### Your task
All of the lines below are to be transcribed faithfully, with pictures excluded from the copy.

### Dataset content
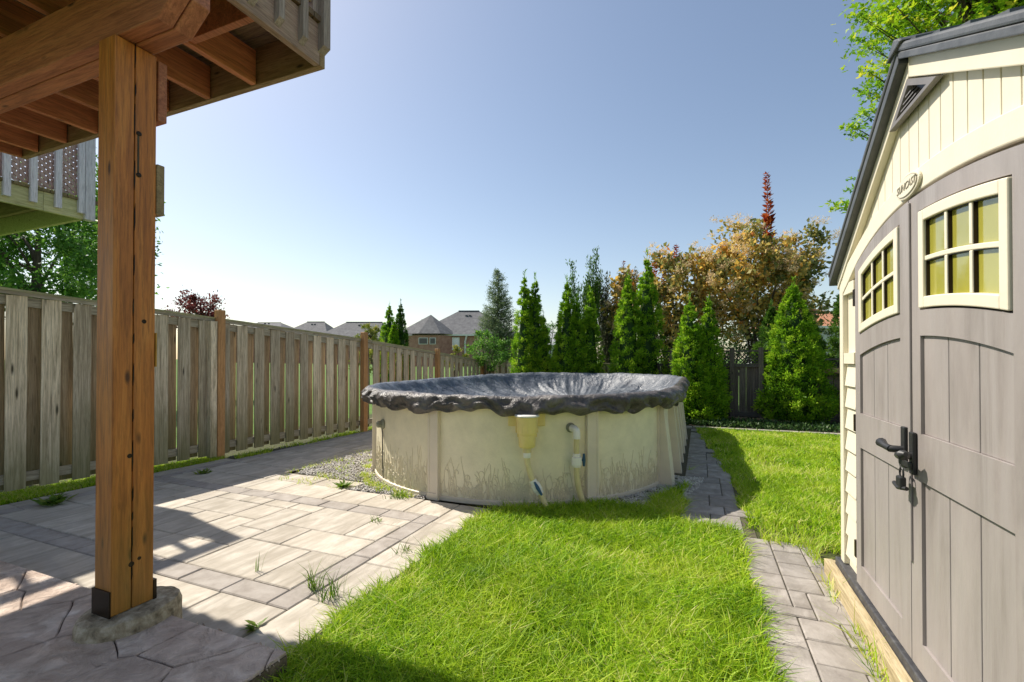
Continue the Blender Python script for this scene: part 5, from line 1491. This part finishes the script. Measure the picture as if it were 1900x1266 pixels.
hA, w, ze, zr = hip_house(772, 960, 621, 571, 78, 13, 'brick house with grey hip roof beyond the left fence', .38, .60, windows=[(788, 634, 14, 10, 'dark_glass'), (807, 635, 8, 14, 'dark_glass'), (842, 638, 18, 20, 'glass')])
MB().tube([(w * .50, -.35, ze - .2), (w * .485, -.12, ze - 1.2), (w * .485, -.12, -1)], .16, 6).build('downspout', M['white_trim'], hA)
# bay in front of the brick house
mb = MB(); bx = w * .30
poly = [(-2.5, -1.2), (w * .07, -2.6), (w * .25, -2.6), (w * .36, 0), (-2.5, 0)]
mb.prism(poly, -2, ze - .25, 'z'); mb.build('bay_wall', M['brick'], hA)
mb = MB(); pe = [(-3.1, -1.5), (w * .06, -3.1), (w * .27, -3.1), (w * .40, .3), (w * .22, 2.5)]
ap = (w * .14, .6, ze + 3.4)
mb.v = [(x, y, ze + .02) for x, y in pe] + [ap]; k = len(pe)
mb.f = [(i, (i + 1) % k, k) for i in range(k)] + [tuple(range(k))]
mb.build('bay_roof', M['roof_grey'], hA)
for i, (cx_, wd_) in enumerate(((w * .10, 1.3), (w * .19, .8))):
    wf = MB().box(cx_ - wd_ / 2 - .1, cx_ + wd_ / 2 + .1, -2.68, -2.605, hgt(640, 78), hgt(628, 78)).build('window', M['white_trim'], hA)
    MB().box(cx_ - wd_ / 2, cx_ + wd_ / 2, -2.70, -2.682, hgt(639, 78), hgt(629, 78)).build('pane', M['dark_glass'], wf)
hip_house(745, 840, 622, 590, 105, 12, 'grey-roofed house just behind the brick house', .3, .6)
hip_house(585, 700, 628, 594, 100, 14, 'dark hip-roofed house right of two beyond the left fence', .33, .95)
hip_house(520, 605, 622, 594, 120, 14, 'grey hip-roofed house showing between two roofs over the left fence', .35, .75)
hip_house(430, 520, 610, 596, 140, 14, 'far low grey roof over the left fence by the orange post', .3, .8)
hip_house(985, 1050, 640, 582, 70, 12, 'pale gabled house glimpsed between the first two cedars', .1, .3, wall='pale_wall', roof='pale_wall')
hip_house(1490, 1650, 606, 566, 50, 12, 'orange-roofed house between the smoke bush and the shed', .18, .6, wall='pale_wall', roof='roof_orange')
bpy.context.view_layer.update()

### Solution to the exercise
Continue the Blender Python script for this scene: part 5, from line 1491. This part finishes the script. Measure the picture as if it were 1900x1266 pixels.
hA, w, ze, zr = hip_house(772, 960, 621, 571, 78, 13, 'brick house with grey hip roof beyond the left fence', .38, .60, windows=[(788, 634, 14, 10, 'dark_glass'), (807, 635, 8, 14, 'dark_glass'), (842, 638, 18, 20, 'glass')])
MB().tube([(w * .50, -.35, ze - .2), (w * .485, -.12, ze - 1.2), (w * .485, -.12, -1)], .16, 6).build('downspout', M['white_trim'], hA)
# bay in front of the brick house
mb = MB(); bx = w * .30
poly = [(-2.5, -1.2), (w * .07, -2.6), (w * .25, -2.6), (w * .36, 0), (-2.5, 0)]
mb.prism(poly, -2, ze - .25, 'z'); mb.build('bay_wall', M['brick'], hA)
mb = MB(); pe = [(-3.1, -1.5), (w * .06, -3.1), (w * .27, -3.1), (w * .40, .3), (w * .22, 2.5)]
ap = (w * .14, .6, ze + 3.4)
mb.v = [(x, y, ze + .02) for x, y in pe] + [ap]; k = len(pe)
mb.f = [(i, (i + 1) % k, k) for i in range(k)] + [tuple(range(k))]
mb.build('bay_roof', M['roof_grey'], hA)
for i, (cx_, wd_) in enumerate(((w * .10, 1.3), (w * .19, .8))):
    wf = MB().box(cx_ - wd_ / 2 - .1, cx_ + wd_ / 2 + .1, -2.68, -2.605, hgt(640, 78), hgt(628, 78)).build('window', M['white_trim'], hA)
    MB().box(cx_ - wd_ / 2, cx_ + wd_ / 2, -2.70, -2.682, hgt(639, 78), hgt(629, 78)).build('pane', M['dark_glass'], wf)
hip_house(745, 840, 622, 590, 105, 12, 'grey-roofed house just behind the brick house', .3, .6)
hip_house(585, 700, 628, 594, 100, 14, 'dark hip-roofed house right of two beyond the left fence', .33, .95)
hip_house(520, 605, 622, 594, 120, 14, 'grey hip-roofed house showing between two roofs over the left fence', .35, .75)
hip_house(430, 520, 610, 596, 140, 14, 'far low grey roof over the left fence by the orange post', .3, .8)
hip_house(985, 1050, 640, 582, 70, 12, 'pale gabled house glimpsed between the first two cedars', .1, .3, wall='pale_wall', roof='pale_wall')
hip_house(1490, 1650, 606, 566, 50, 12, 'orange-roofed house between the smoke bush and the shed', .18, .6, wall='pale_wall', roof='roof_orange')
bpy.context.view_layer.update()